Hoy ya no es posible identificar la nación con el estado pues existen numerosos estados constituidos por varias naciones distintas. Es lo que se puso de manifiesto, por ejemplo, con el inesperado derrumbamiento de la Unión Soviética, un inmenso estado que se vino abajo por las revueltas de las naciones que lo formaban. Más de cien nacionalidades y grupos étnicos estaban dispersos por la inmensa geografía soviética, organizados en 15 repúblicas federales que, a su vez, estaban formadas por otras repúblicas autónomas y numerosas provincias. Al intentar someter por la fuerza todos estos nacionalismos a las decisiones del estado, el Partido Comunista Soviético fomentó su propia desaparición.
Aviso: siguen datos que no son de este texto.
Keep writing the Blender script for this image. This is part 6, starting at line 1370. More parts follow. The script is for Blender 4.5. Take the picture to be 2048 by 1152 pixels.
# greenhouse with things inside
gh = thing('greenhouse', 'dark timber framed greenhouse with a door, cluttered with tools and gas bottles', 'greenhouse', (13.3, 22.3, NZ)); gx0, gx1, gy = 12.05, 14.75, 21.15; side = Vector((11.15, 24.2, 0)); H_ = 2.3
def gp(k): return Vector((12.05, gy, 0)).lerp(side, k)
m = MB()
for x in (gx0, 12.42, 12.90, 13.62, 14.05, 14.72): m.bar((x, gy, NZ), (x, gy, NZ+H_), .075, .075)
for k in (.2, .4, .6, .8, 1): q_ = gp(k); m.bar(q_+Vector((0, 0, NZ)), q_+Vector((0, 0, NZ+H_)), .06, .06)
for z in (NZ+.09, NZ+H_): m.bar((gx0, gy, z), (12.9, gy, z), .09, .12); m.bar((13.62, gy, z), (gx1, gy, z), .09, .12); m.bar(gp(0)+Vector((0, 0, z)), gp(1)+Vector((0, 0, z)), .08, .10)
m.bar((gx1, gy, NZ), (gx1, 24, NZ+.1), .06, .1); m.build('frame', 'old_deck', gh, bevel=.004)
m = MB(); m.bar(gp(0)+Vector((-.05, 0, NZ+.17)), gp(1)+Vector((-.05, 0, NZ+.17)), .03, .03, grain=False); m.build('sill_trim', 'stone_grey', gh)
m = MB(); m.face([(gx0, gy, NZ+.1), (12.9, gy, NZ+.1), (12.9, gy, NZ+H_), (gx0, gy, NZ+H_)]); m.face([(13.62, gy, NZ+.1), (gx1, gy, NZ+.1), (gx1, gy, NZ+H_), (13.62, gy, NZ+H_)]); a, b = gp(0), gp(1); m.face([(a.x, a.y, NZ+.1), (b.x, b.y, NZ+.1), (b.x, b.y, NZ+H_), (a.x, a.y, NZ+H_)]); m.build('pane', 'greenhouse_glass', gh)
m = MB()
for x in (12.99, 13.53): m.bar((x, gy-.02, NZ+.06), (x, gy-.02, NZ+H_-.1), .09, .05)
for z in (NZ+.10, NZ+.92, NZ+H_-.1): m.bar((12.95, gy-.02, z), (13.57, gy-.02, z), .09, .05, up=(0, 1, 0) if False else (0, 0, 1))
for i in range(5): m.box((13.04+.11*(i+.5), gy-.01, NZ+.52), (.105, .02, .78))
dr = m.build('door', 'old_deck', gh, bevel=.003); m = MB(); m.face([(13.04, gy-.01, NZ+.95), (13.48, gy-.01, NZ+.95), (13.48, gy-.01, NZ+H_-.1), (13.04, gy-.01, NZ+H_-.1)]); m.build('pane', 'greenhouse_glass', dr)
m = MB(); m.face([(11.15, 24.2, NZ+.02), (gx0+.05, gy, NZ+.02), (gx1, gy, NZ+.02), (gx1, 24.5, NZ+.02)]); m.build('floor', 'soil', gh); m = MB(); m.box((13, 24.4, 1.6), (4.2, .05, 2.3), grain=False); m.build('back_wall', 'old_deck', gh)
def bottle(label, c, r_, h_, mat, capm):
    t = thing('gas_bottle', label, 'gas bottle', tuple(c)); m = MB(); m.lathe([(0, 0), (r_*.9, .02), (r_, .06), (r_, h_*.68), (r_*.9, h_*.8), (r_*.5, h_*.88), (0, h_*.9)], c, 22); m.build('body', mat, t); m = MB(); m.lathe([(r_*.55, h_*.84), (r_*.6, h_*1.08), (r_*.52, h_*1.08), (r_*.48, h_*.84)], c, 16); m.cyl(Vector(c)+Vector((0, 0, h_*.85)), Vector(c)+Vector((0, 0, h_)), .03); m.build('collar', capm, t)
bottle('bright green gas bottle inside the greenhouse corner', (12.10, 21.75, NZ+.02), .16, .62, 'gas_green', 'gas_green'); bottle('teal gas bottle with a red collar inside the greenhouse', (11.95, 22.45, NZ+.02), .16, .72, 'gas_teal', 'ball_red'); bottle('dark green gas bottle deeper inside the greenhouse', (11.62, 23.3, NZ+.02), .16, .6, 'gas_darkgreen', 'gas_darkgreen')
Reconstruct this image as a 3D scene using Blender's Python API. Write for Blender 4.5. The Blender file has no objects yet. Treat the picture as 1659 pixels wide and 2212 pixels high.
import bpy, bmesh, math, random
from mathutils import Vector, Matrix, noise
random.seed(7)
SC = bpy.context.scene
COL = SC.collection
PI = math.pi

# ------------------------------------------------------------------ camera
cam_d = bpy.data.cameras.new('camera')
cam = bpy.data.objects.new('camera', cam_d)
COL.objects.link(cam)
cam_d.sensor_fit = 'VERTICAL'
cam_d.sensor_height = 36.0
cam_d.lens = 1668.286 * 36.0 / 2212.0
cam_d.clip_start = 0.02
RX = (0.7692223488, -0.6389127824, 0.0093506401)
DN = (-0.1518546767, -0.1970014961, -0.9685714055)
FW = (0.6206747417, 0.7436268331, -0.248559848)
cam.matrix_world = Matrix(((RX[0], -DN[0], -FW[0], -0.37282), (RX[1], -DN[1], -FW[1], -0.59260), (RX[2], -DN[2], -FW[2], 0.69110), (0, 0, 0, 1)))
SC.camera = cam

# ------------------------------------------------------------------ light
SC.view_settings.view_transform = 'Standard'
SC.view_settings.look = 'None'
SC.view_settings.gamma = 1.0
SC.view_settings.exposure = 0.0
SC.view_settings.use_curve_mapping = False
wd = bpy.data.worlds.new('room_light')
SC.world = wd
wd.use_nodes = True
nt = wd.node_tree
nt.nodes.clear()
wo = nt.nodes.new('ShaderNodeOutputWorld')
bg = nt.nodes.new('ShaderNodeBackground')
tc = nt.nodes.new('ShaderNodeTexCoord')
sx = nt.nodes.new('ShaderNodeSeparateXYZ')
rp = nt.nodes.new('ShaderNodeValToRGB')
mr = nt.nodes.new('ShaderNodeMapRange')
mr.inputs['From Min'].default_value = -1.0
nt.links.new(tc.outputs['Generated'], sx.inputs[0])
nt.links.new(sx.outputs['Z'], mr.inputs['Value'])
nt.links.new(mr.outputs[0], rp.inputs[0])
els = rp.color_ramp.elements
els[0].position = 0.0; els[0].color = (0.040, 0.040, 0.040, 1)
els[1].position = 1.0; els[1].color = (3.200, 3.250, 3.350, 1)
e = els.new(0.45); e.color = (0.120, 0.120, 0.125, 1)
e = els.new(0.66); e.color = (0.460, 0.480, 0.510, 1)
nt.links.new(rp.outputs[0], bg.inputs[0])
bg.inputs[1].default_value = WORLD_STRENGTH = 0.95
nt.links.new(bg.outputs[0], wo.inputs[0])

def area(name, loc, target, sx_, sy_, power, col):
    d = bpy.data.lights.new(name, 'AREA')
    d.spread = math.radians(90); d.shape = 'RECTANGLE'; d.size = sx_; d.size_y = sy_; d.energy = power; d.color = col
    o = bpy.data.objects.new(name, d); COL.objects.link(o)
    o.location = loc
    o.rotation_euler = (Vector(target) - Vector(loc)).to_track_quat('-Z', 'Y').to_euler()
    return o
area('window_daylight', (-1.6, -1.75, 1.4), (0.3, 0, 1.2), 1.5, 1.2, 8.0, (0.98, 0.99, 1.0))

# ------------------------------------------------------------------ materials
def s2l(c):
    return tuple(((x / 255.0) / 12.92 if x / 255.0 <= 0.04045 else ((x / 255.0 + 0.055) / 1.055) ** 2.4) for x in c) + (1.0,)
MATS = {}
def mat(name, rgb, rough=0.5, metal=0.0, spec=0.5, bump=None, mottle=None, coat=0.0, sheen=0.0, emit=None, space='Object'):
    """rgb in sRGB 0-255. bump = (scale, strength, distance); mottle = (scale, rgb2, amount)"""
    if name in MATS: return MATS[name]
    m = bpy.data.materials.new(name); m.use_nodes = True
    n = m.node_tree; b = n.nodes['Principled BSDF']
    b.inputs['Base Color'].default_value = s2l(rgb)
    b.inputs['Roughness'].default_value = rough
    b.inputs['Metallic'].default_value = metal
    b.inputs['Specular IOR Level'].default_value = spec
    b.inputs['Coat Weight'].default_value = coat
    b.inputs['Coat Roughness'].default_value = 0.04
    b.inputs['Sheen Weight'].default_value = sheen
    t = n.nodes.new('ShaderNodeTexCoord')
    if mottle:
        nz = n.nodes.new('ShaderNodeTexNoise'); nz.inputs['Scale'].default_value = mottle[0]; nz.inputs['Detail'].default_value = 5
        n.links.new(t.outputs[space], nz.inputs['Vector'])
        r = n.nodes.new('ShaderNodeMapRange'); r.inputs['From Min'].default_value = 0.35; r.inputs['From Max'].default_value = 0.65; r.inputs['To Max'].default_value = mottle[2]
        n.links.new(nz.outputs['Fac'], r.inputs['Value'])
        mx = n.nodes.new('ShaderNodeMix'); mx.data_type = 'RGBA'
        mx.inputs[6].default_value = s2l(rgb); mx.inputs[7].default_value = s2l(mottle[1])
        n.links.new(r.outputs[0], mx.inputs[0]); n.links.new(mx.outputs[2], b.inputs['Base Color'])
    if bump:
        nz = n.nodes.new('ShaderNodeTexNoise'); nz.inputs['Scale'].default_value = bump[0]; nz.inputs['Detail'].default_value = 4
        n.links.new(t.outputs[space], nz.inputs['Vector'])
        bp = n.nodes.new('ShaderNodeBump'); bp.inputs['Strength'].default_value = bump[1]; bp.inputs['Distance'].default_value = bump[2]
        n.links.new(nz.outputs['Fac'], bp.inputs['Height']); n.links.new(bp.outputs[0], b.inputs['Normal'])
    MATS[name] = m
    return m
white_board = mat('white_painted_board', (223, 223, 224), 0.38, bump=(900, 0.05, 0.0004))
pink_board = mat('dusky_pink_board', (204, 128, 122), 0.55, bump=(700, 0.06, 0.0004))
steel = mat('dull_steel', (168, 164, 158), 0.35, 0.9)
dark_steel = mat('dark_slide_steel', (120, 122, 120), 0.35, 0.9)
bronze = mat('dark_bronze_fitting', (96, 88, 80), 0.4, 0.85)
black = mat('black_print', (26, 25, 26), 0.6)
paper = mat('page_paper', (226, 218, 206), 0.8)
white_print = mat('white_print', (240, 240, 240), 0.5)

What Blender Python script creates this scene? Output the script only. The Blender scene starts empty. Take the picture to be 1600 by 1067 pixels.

Millones de estonios, ucranianos, letonios, lituanos, alemanes del Volga, rusos, tártaros de Crimea, chechenos, meshchers, iguches, balcanios, kalmikos y karachái fueron deportados a Siberia para reprimir sus reivindicaciones nacionalistas. Pero en vez de la extinción de tales naciones, lo que ocurrió fue un resurgir de la solidaridad étnica y de la conciencia de cada nación, frustrándose así el plan unificador del estado soviético. Uno de los estados modernos más poderoso de la tierra fue incapaz, después de 74 años, de crear la nueva identidad nacional soviética. Este es el gran peligro de la era de la globalización que amenaza a ciertos estados centralizados que se resisten a reconocer los movimientos nacionalistas que poseen en su interior.
No obstante, en la aldea global se dan también otras posibilidades en relación a las naciones y los estados. Hoy “sabemos de naciones sin estados (por ejemplo, Cataluña, el País Vasco, Escocia o Quebec),
de estados sin naciones (Singapur, Taiwan o Sudáfrica)
o de estados plurinacionales (la antigua Unión Soviética, Bélgica, España o el Reino Unido, y quizás serbios, croatas y musulmanes bosnios en una futura Bosnia-Herzegovina),
de estados uninacionales (Japón),
de naciones divididas por estados (Corea del Sur y Corea del Norte)
y de estados que comparten naciones (suecos en Suecia y Finlandia, irlandeses en Irlanda y el Reino Unido)” (Castells, 2000).
Pero hay también países como los Estados Unidos que, a pesar de estar constituidos por una mezcla heterogénea de ciudadanos procedentes de todo el mundo, poseen una fuerte identidad nacional y un elevado sentimiento patriótico. Un mismo proyecto compartido ha permitido que, en este caso, el estado se identifique con la nación a pesar de las diferencias étnicas y religiosas que puedan darse. Quizás sea el respeto a la diferencia y a la libertad de las personas el que esté en la base del éxito alcanzado en estas sociedades.
El resurgimiento nacionalista que se está dando en muchos países del mundo en torno a la lengua como expresión directa de la cultura, que es siempre un atributo mucho más importante que la etnia o el territorio, es un claro indicio de que las naciones no son “comunidades imaginadas” o entidades “inventadas allí donde no existían”, sino el resultado de una historia y una cultura común.
El cristianismo contemporáneo deberá tener presente esta realidad y ser sensible a la identidad de cada criatura y de cada pueblo para presentar el Evangelio de forma respetuosa y eficaz.